Face à la crise, les ménages s’organisent : privilégier les foires commerciales et les marchés populaires. Il est 23h30. Le marché de la rue des Aurès (Ex-Bastille) situé en plein cœur de la ville d’Oran, grouille de monde. « Je viens ici car les produits sont moins chers », dit Zakia qui s’affaire à choisir une robe traditionnelle. Des robes qui se vendent entre 1200 et 1800 dinars. Ce marché est fréquenté par les ménages à revenus modestes, les plus affectés par la crise.

« Heureusement qu’il y a les marchés comme celui-ci de Mdina Djedida ou encore les foires commerciales. Autrement, je ne pourrais jamais habiller mes quatre enfants », souligne Zakia qui confie avoir même « dû renoncer à des dépenses de soins dentaires faute de moyens ».

« La crise appauvrit les plus pauvres, quand les plus riches s’enrichissent », constate M. Zegar, économiste à l’université d’Oran, qui pointe un creusement des inégalités. « Cette érosion du pouvoir d’achat n’est pas répartie équitablement à travers la population. Certains ont vu leur pouvoir d’achat grimper beaucoup, d’autres l’ont vu baisser. Il ne faut pas s’étonner de cette situation vu que notre économie est gangrenée par l’informel et la corruption. Les classes moyennes et les pauvres vivant du circuit formel restent les plus fragiles. Les salaires qui ont été revalorisés, il y a quatre ou cinq ans, n’ont pas pu s’adapter au rythme infernal de l’inflation de plus en plus fort », analyse cet économiste.
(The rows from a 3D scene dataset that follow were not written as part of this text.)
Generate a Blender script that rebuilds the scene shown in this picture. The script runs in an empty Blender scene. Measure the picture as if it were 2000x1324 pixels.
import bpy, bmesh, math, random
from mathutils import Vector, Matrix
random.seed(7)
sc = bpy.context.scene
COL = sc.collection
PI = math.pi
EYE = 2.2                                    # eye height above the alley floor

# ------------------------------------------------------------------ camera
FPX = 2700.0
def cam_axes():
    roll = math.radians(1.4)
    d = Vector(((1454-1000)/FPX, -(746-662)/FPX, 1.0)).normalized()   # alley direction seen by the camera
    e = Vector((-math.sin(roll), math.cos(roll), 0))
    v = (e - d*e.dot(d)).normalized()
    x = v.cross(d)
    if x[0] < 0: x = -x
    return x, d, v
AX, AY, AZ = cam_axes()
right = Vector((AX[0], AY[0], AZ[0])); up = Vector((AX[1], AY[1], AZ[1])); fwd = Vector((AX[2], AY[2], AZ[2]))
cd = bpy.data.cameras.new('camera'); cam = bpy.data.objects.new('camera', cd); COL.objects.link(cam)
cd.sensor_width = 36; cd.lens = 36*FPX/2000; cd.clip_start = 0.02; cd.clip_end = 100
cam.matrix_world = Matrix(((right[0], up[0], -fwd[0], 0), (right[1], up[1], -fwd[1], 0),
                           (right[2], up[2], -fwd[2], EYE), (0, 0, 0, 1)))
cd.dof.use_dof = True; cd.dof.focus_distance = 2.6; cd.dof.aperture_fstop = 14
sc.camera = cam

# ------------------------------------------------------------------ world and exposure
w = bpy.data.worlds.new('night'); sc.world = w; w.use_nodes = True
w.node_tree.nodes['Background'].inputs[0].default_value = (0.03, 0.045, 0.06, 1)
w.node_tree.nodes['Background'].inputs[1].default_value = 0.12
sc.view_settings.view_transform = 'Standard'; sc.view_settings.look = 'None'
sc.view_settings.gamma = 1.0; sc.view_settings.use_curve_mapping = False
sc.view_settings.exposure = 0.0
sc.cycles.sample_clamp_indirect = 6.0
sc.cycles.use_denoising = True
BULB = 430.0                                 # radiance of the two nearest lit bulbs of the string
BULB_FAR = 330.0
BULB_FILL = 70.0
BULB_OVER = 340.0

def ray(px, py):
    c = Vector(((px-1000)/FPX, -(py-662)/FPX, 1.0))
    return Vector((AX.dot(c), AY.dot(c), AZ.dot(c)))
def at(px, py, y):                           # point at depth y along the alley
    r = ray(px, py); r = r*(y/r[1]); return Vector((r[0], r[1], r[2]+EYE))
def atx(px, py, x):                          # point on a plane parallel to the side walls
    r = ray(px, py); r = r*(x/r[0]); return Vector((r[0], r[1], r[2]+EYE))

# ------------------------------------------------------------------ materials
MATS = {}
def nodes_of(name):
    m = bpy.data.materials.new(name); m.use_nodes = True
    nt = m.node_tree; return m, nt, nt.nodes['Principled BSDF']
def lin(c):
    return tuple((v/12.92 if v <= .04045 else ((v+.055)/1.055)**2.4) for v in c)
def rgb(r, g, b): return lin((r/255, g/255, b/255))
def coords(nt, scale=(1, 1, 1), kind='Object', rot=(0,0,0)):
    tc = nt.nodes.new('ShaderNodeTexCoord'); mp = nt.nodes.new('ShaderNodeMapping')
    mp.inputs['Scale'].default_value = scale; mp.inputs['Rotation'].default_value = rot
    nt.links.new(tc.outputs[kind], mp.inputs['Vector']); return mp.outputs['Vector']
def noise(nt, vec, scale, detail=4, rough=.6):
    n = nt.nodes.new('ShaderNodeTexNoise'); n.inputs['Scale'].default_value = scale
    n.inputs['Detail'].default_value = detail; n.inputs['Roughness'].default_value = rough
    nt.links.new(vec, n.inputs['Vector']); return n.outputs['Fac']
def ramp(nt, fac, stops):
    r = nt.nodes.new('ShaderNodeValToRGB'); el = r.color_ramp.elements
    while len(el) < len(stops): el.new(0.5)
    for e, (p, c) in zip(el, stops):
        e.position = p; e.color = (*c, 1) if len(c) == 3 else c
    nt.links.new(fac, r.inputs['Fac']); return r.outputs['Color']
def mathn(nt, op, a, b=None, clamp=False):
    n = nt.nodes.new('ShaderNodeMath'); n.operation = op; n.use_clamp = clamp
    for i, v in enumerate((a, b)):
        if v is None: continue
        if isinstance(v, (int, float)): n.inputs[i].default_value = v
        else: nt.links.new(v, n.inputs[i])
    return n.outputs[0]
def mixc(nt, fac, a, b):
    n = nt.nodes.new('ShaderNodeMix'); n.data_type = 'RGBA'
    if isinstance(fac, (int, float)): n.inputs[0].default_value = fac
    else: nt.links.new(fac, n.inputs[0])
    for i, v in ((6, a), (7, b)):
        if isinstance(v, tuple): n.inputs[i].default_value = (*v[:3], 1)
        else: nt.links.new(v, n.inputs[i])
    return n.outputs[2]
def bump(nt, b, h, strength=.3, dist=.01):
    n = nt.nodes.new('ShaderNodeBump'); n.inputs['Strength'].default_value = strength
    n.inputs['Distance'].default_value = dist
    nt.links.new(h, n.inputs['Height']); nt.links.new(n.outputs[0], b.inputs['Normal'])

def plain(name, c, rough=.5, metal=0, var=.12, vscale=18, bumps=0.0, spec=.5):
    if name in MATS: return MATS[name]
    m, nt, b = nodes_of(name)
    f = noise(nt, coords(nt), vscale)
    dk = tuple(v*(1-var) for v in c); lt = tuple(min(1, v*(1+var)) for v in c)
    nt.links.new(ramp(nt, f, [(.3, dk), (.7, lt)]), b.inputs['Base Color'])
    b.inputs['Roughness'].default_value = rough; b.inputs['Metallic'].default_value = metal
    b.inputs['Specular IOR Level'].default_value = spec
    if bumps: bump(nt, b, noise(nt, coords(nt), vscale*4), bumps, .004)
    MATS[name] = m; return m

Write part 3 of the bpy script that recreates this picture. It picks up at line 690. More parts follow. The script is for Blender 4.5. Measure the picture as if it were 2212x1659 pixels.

« Ce creusement des inégalités a cependant été largement compensé par les effets redistributifs des transferts sociaux. Sans ces derniers, la baisse du niveau de vie des ménages les plus modestes aurait été plus importante, ce qui aurait provoqué une explosion des inégalités », souligne cet universitaire.

« Heureusement, les prestations sociales ont joué leur rôle d’amortisseur durant cette crise. Mais ce système n’est pas sûre de s’assurer une pérennité, car faute d’alternative, notre économie est unilatéralement basée sur la rente des hydrocarbures ».